== What you have to do ==
Using the material below, print the line that contains "Write part 3", the line that contains "0), .085, .09, s, back=False)", and every line in between, exactly and nothing else.

== Data supplied ==
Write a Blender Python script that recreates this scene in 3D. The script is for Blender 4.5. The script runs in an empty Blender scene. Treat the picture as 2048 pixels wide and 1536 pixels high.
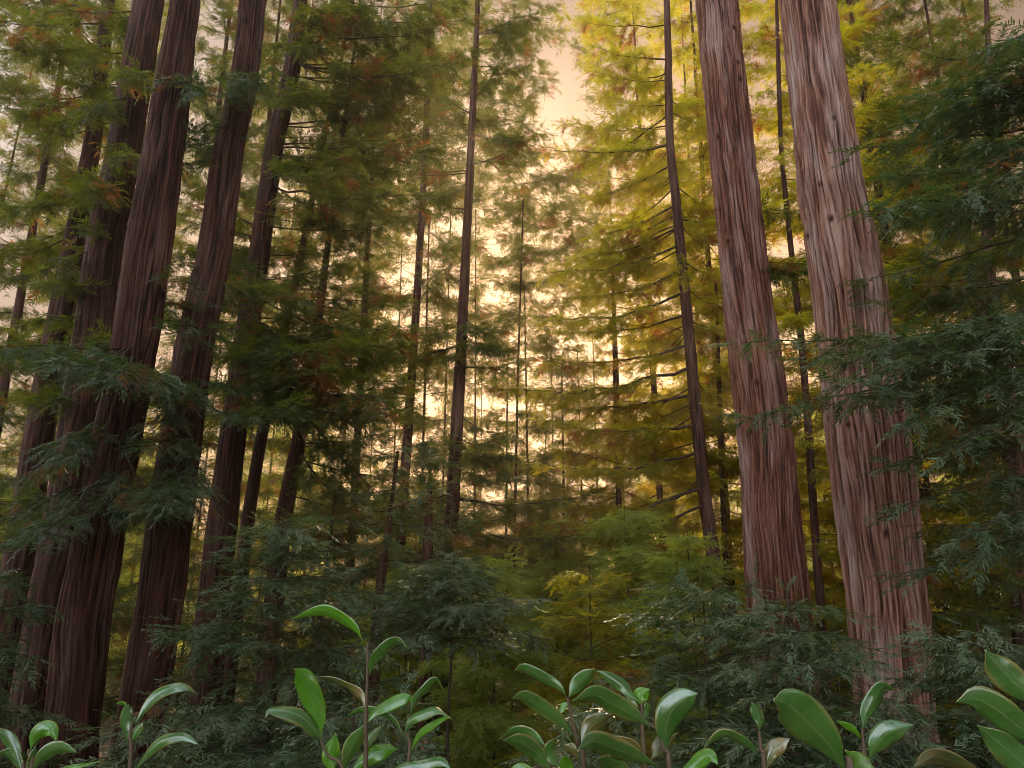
import bpy, math, random
import numpy as np
from mathutils import Vector

# ------------------------------------------------------------------ camera, world, sun, exposure
S = bpy.context.scene
COL = S.collection
F = 1450.0                                    # focal length in pixels of the 2048 px wide photo
PITCH = math.radians(15.3)
CAM = np.array([0.0, 0.0, 1.6])
cam_d = bpy.data.cameras.new('camera')
cam_d.sensor_width = 36.0
cam_d.lens = F / 2048 * 36
cam_d.clip_start = 0.05
cam_d.clip_end = 2000
cam = bpy.data.objects.new('camera', cam_d)
COL.objects.link(cam)
cam.location = CAM
cam.rotation_euler = (math.radians(90) + PITCH, 0, 0)
S.camera = cam

SUN_EL = math.radians(18.5)
SUN_AZ = math.radians(1.0)                   # clockwise from +Y
world = bpy.data.worlds.new('World')
S.world = world
world.use_nodes = True
wn = world.node_tree
wn.nodes.clear()
w_out = wn.nodes.new('ShaderNodeOutputWorld')
w_bg = wn.nodes.new('ShaderNodeBackground')
w_sky = wn.nodes.new('ShaderNodeTexSky')
w_sky.sky_type = 'NISHITA'
w_sky.sun_disc = False
w_sky.sun_elevation = SUN_EL
w_sky.sun_rotation = SUN_AZ
w_sky.altitude = 100
w_sky.air_density = 1.0
w_sky.dust_density = 4.0
w_sky.ozone_density = 1.0
w_bg.inputs['Strength'].default_value = 0.15
w_gm = wn.nodes.new('ShaderNodeGamma')
w_gm.inputs['Gamma'].default_value = 0.58
wn.links.new(w_sky.outputs[0], w_gm.inputs['Color'])
w_tc = wn.nodes.new('ShaderNodeTexCoord')
w_sx = wn.nodes.new('ShaderNodeVectorMath')
w_sx.operation = 'DOT_PRODUCT'
w_sx.inputs[1].default_value = (-0.54, -0.62, 0.57)
wn.links.new(w_tc.outputs['Generated'], w_sx.inputs[0])
w_mr = wn.nodes.new('ShaderNodeMapRange')     # sky brightened behind and left of the camera, added as front fill
w_mr.inputs[1].default_value = 0.0
w_mr.inputs[2].default_value = 1.0
w_mr.inputs[3].default_value = 1.0
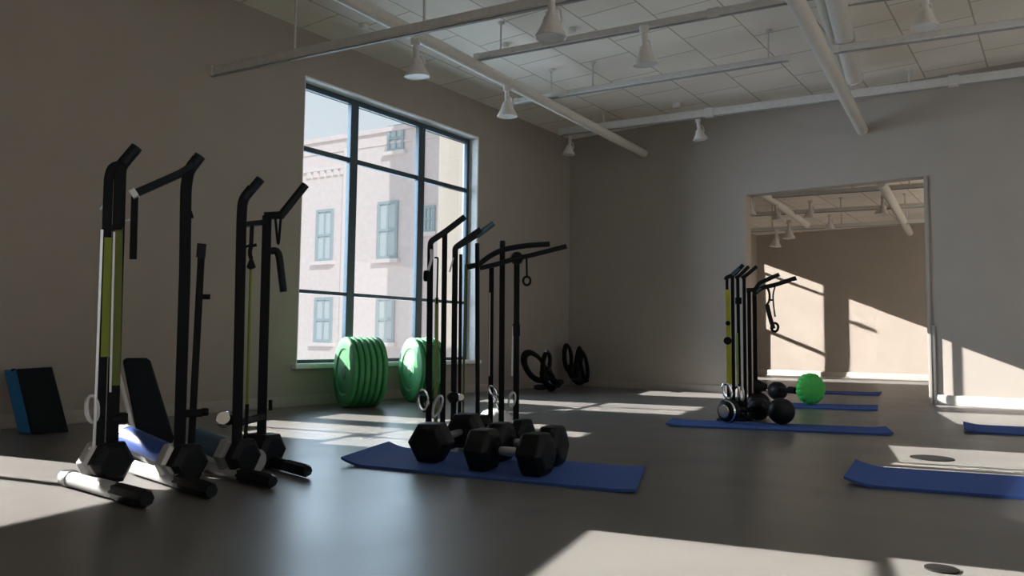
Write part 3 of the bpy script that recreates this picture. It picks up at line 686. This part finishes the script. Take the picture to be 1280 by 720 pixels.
clip((2.570, -5.623, 0.263), .026, .055, .1, nE, .009, 'carabiner', 'chrome', s)
clip((2.630, -5.569, 0.228), .020, .06, -.3, nE, .008, 'carabiner', 'silver', s)

F1_ = (2.547, -5.295, 0.000); nF = (-0.647, 0.763, 0.000)
s = thing('training_stand', F1_, 'slim black stand with a teal tipped double grip, in the middle group', 'training stand')
base_disc(F1_, .10, s)
bar([(2.527, -5.312, 0.014), (2.521, -5.316, 1.131)], .034, .028, nF, 'post', 'black', s)
bar([(2.534, -5.266, 0.010), (2.528, -5.272, 1.111)], .020, .02, nF, 'rear_post', 'black', s)
bar([(2.521, -5.316, 1.107), (2.521, -5.317, 1.145), (2.539, -5.301, 1.165), (2.636, -5.219, 1.260)], .034, .03, nF, 'top_bar', 'grip', s)
bar([(2.593, -5.203, 1.226), (2.670, -5.138, 1.306)], .036, .036, nF, 'grip', 'teal', s, rnd=True)
bar([(2.526, -5.286, 1.153), (2.601, -5.197, 1.231)], .02, .02, nF, 'grip_shaft', 'black', s, rnd=True)
bar([(2.521, -5.330, 1.086), (2.504, -5.344, 1.000)], .010, .01, nF, 'strap_buckle', 'silver', s, rnd=True)
bar([(2.537, -5.237, 1.055), (2.538, -5.237, 0.144)], .012, .008, nF, 'resistance_strap', 'olive', s)['label'] = 'thin olive strap'
knob((2.535, -5.331, 0.258), .035, (.6, -.7, .2), 'pulley', 'black', s, .05)
knob((2.564, -5.293, 0.258), .024, (.6, -.7, .2), 'pulley_cap', 'chrome', s, .04)
weight((2.591, -5.231, 0.049), (.4, .9, 0), .085, .09, s, back=False)

G1_ = (2.567, -5.133, 0.000); nG = (-0.627, 0.779, 0.000)
s = thing('training_pole', G1_, 'single plain black pole without a grip, at the right edge of the window', 'training pole')
base_disc(G1_, .09, s)
bar([(2.567, -5.133, 0.010), (2.552, -5.146, 1.181)], .028, .028, nG, 'pole', 'black', s, rnd=True)
knob((2.552, -5.146, 1.181), .0145, (0, 0, 1), 'pole_cap', 'grip', s, .02)

H1_ = (2.665, -4.997, 0.000); nH = (-0.599, 0.801, 0.000)
s = thing('training_stand', H1_, 'black three post stand with two long curved arms and a silver dome base', 'training stand')
b = MB(); b.lathe([(0, .0), (.13, 0), (.13, .02), (.125, .05), (.11, .09), (.083, .12), (.045, .138), (0, .144)], (2.349, -4.675, 0.000), (0, 0, 1), 40); b.build('dome_base', M['pearl'], s)
bar([(2.561, -5.000, 0.026), (2.555, -5.004, 1.060)], .030, .026, nH, 'post', 'black', s)
bar([(2.651, -5.008, 0.009), (2.645, -5.012, 1.195)], .034, .028, nH, 'post', 'black', s)
bar([(2.723, -4.954, 0.010), (2.717, -4.958, 1.111)], .036, .030, nH, 'post', 'black', s)
bar([(2.484, -5.158, 1.045), (2.539, -5.116, 1.061), (2.594, -5.075, 1.117), (2.657, -5.028, 1.157), (2.764, -4.948, 1.184), (2.891, -4.853, 1.196)], .034, .034, nH, 'curved_arm', 'grip', s, .12, rnd=True)
bar([(2.566, -5.134, 1.038), (2.652, -5.069, 1.064), (2.723, -5.016, 1.095), (2.801, -4.957, 1.116), (2.990, -4.816, 1.179)], .030, .03, nH, 'curved_arm', 'grip', s, .12, rnd=True)
bar([(2.553, -5.006, 1.060), (2.743, -4.977, 1.103)], .026, .026, nH, 'top_bracket', 'black', s, rnd=True)
knob((2.729, -4.974, 1.104), .04, V(nH), 'arm_clamp', 'black', s, .07)
knob((2.645, -5.012, 1.200), .018, (0, 0, 1), 'post_cap', 'grip', s, .03)
bar([(2.794, -4.963, 1.116), (2.797, -4.961, 0.988)], .012, .01, nH, 'ring_strap', 'black', s)
clip((2.797, -4.961, 0.963), .022, .026, 0, nH, .0075, 'ring', 'black', s)
bar([(2.719, -4.957, 0.699), (2.720, -4.956, 0.625)], .044, .038, nH, 'collar', 'black', s)
bar([(2.707, -4.978, 0.684), (2.706, -4.979, 0.380)], .010, .01, nH, 'side_rail', 'silver', s)
bar([(2.555, -5.017, 0.893), (2.557, -5.015, 0.376)], .008, .008, nH, 'side_rail', 'silver', s)
for (u, tl) in (((2.607, -5.041, 0.285), .5), ((2.627, -5.026, 0.242), .5), ((2.639, -5.017, 0.203), .4)):
    clip(u, .016, .036, tl, nH, .007, 'chain_link', 'chrome', s)
clip((2.713, -4.986, 0.235), .018, .045, -.2, nH, .007, 'carabiner', 'silver', s)

# ------------------------------------------------------------ far cluster before the doorway
I1_ = (3.373, -3.059, 0.000); nI = (-0.345, 0.939, 0.000)
s = thing('training_stand', I1_, 'slim black stand with a wide yellow strap, near the doorway', 'training stand')
base_disc(I1_, .11, s)
bar([(3.357, -3.065, 0.017), (3.351, -3.067, 1.107)], .022, .022, nI, 'post', 'black', s)
bar([(3.393, -3.052, 0.019), (3.390, -3.053, 1.107)], .026, .024, nI, 'post', 'black', s)
bar([(3.342, -3.070, 1.083), (3.348, -3.068, 1.101), (3.404, -3.048, 1.125), (3.465, -3.025, 1.198)], .030, .03, nI, 'top_bar', 'grip', s)
bar([(3.397, -3.082, 1.123), (3.447, -3.063, 1.171)], .026, .02, nI, 'grip_band', 'teal', s)
bar([(3.371, -3.081, 0.285), (3.362, -3.084, 1.007)], .036, .008, nI, 'resistance_strap', 'yellow', s)['label'] = 'wide yellow green strap'
b = MB(); b.lathe([(0, 0), (.03, 0), (.03, .012), (0, .012)], (3.367, -3.104, 0.614), nI, 20); b.build('strap_buckle', M['black'], s)
b = MB(); b.lathe([(0, 0), (.018, 0), (.018, .012), (0, .012)], (3.370, -3.102, 0.748), nI, 16); b.build('strap_buckle', M['black'], s)
clip((3.361, -3.106, 0.232), .028, .06, .25, nI, .012, 'carabiner', 'chrome', s)
clip((3.332, -3.095, 0.133), .03, .035, 0, nI, .008, 'carabiner', 'metal', s)
knob((3.363, -3.062, 0.139), .04, (.5, -.8, 0), 'pulley', 'black', s, .06)

J1_ = (3.388, -2.889, 0.000); nJ = (-0.334, 0.943, 0.000)
s = thing('training_stand', J1_, 'slim black stand with two short rising grips, near the doorway', 'training stand')
base_disc(J1_, .10, s)
bar([(3.382, -2.891, 0.018), (3.374, -2.894, 1.119)], .026, .024, nJ, 'post', 'black', s)
bar([(3.408, -2.840, 0.016), (3.406, -2.840, 1.122)], .026, .024, nJ, 'post', 'black', s)
bar([(3.357, -2.900, 1.107), (3.385, -2.890, 1.125), (3.454, -2.866, 1.200)], .028, .028, nJ, 'grip', 'grip', s)
bar([(3.389, -2.846, 1.109), (3.423, -2.834, 1.134), (3.498, -2.808, 1.203)], .028, .028, nJ, 'grip', 'grip', s)
bar([(3.380, -2.924, 0.280), (3.375, -2.926, 0.677)], .016, .008, nJ, 'resistance_strap', 'palegreen', s)['label'] = 'pale green strap'
bar([(3.381, -2.902, 0.904), (3.382, -2.902, 0.954)], .05, .04, nJ, 'collar', 'black', s)
clip((3.369, -2.938, 0.212), .02, .05, -.2, nJ, .010, 'carabiner', 'chrome', s)
clip((3.408, -2.924, 0.207), .014, .05, .1, nJ, .008, 'carabiner', 'metal', s)
knob((3.377, -2.893, 0.105), .05, (.5, -.8, 0), 'pulley', 'black', s, .07)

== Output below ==
Write part 3 of the bpy script that recreates this picture. It picks up at line 686. This part finishes the script. Take the picture to be 1280 by 720 pixels.
clip((2.570, -5.623, 0.263), .026, .055, .1, nE, .009, 'carabiner', 'chrome', s)
clip((2.630, -5.569, 0.228), .020, .06, -.3, nE, .008, 'carabiner', 'silver', s)

F1_ = (2.547, -5.295, 0.000); nF = (-0.647, 0.763, 0.000)
s = thing('training_stand', F1_, 'slim black stand with a teal tipped double grip, in the middle group', 'training stand')
base_disc(F1_, .10, s)
bar([(2.527, -5.312, 0.014), (2.521, -5.316, 1.131)], .034, .028, nF, 'post', 'black', s)
bar([(2.534, -5.266, 0.010), (2.528, -5.272, 1.111)], .020, .02, nF, 'rear_post', 'black', s)
bar([(2.521, -5.316, 1.107), (2.521, -5.317, 1.145), (2.539, -5.301, 1.165), (2.636, -5.219, 1.260)], .034, .03, nF, 'top_bar', 'grip', s)
bar([(2.593, -5.203, 1.226), (2.670, -5.138, 1.306)], .036, .036, nF, 'grip', 'teal', s, rnd=True)
bar([(2.526, -5.286, 1.153), (2.601, -5.197, 1.231)], .02, .02, nF, 'grip_shaft', 'black', s, rnd=True)
bar([(2.521, -5.330, 1.086), (2.504, -5.344, 1.000)], .010, .01, nF, 'strap_buckle', 'silver', s, rnd=True)
bar([(2.537, -5.237, 1.055), (2.538, -5.237, 0.144)], .012, .008, nF, 'resistance_strap', 'olive', s)['label'] = 'thin olive strap'
knob((2.535, -5.331, 0.258), .035, (.6, -.7, .2), 'pulley', 'black', s, .05)
knob((2.564, -5.293, 0.258), .024, (.6, -.7, .2), 'pulley_cap', 'chrome', s, .04)
weight((2.591, -5.231, 0.049), (.4, .9, 0), .085, .09, s, back=False)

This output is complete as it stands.